[robzy]

Hey guys,

I have a couple of questions about the following circuit:

(Assuming a transconductance of 1)

My questions are:

1) What would the current be before the first mosfet, in the middle of the two mosfets, and after the second mosfet?

2) What would the voltag be in between the two mosfets?

I think i am missing some theory that would help explain the characteristics of this circuit.

Thanks a lot,
Rob.

 

[amb]

Quote:

Originally Posted by robzy 1) What would the current be before the first mosfet, in the middle of the two mosfets, and after the second mosfet?

By "before", "middle" and "after" I assume you mean the drain of the top mosfet, the connection point between the source of the top mosfet and the drain of the bottom mosfet, and the source of the bottom mosfet, respectively.

Since the two mosfets are connected in series (they are cascoded), the current through all three points are identical.

Quote:

2) What would the voltag be in between the two mosfets?

10V - Vgs

By the way, since the bottom mosfet has a gate voltage of 5V, and most mosfets' Vgs(on) threshold is less than that, it's likely you've driven it close to, or into saturation (where the transfer curve flattens out and the current no longer increases even with more Vgs bias voltage).

 

[robzy]

Quote:

Originally Posted by amb Since the two mosfets are connected in series (they are cascoded), the current through all three points are identical.

And what current would that be? As i see it they are two seperate CCSs that are trying to draw different currents, how would the "battle" play out?

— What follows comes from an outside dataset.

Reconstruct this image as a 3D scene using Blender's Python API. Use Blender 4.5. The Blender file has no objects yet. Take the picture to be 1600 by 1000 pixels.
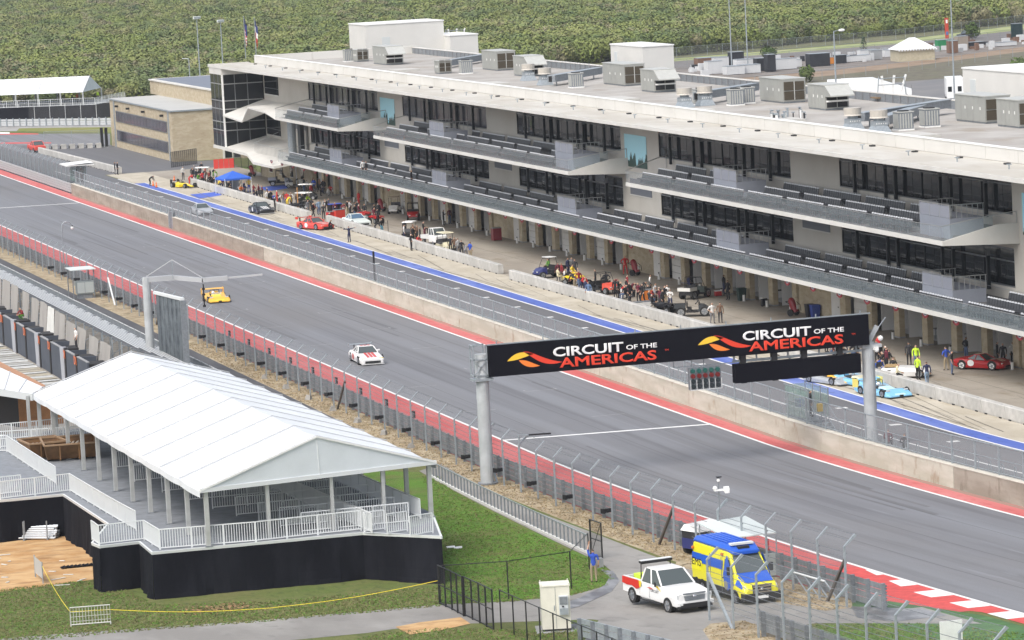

Also, is Vds always the same as Vgs?

Also, sorry, but i have one last question. According to most datasheets MOSFETs are nonlinear (transconductance-wise) for the currents that headphone amps operate that. Wouldnt that make them "not ideal"?

Rob.

 

[robzy]

[edit]: Double post, sorry.

 

[tangent]

Quote:

Originally Posted by robzy And what current would that be? As i see it they are two seperate CCSs that are trying to draw different currents, how would the "battle" play out?

I'm not sure why you're mentally modeling this as a CCS situation. It should settle on some constant value, but any variation at the gates will change everything. I'd be happier if I saw something at the gates that itself was constant, and not just an assertion that "this is always X volts".

Anyway...

This seems like a problem for SPICE. I'm probably just ignorant, but it seems to me that you'd need calculus to figure this out by hand. You have two interdependent nonlinear equations. Ick.

Quote:

Also, is Vds always the same as Vgs?

They should be equal only by chance. There's no force trying to keep them equal.

Quote:

MOSFETs are nonlinear (transconductance-wise) for the currents that headphone amps operate that. Wouldnt that make them "not ideal"?

Of course. This is why amp designers fuss so much about biasing. They're trying to pushing the transistor into the most linear section of its operating curve. (Unless they're trying to add creative amounts of distortion, that is.)

 

[amb]

Quote:

Originally Posted by robzy According to most datasheets MOSFETs are nonlinear (transconductance-wise) for the currents that headphone amps operate that. Wouldnt that make them "not ideal"?

All devices are non-linear, be it MOSFET, JFET, BJT, triode, pentode..., whatever. They are each non-linear in different ways (just look at the transfer curves of each). If you use a single device as a simple amplifier with no negative feedback, you would get lots of distortion. However, the use of negative feedback and other techniques such as cascoding, and carefully designing the bias points, you can remove much of the non-linearity and get very low distortion with any device type. There are other issues to consider besides linearity when picking devices, and there is a lot of religion surrounding them. Pick your own poison...

 

[Rescue Toaster]

Quote:

Originally Posted by robzy Hey guys, I have a couple of questions about the following circuit: Thanks a lot, Rob.

You need some feedback on the bottom mosfet for it to become a CCS. Easiest is to put a resistor on the source. Without some feedback that bottom mosfet will act like an opamp without feedback- a comparator or switch - on/off.

Here's Gary Pimm's battery-biased cascode mosfet CCS:
http://home.pacifier.com/~gpimm/Battery_biased_ccs.htm

This makes it clearer what vds is for the bottom mosfet. It's equal to B2 - the vgs of the cascode (upper) mosfet at the operating current.

vgs for q1 + the voltage across R1 & it's trimmer always adds up to B1. If the current goes down then voltage across the resistor drops, vgs increases and current goes back up.

All the CCS action is determined by Q1 and the equation B1 = vgs(q1) + Vr1. Q2's source voltage should be Vr1 + B2 - Vgs(q2). All of those are pretty constant, so we know vds for Q1 is very close to constant as well.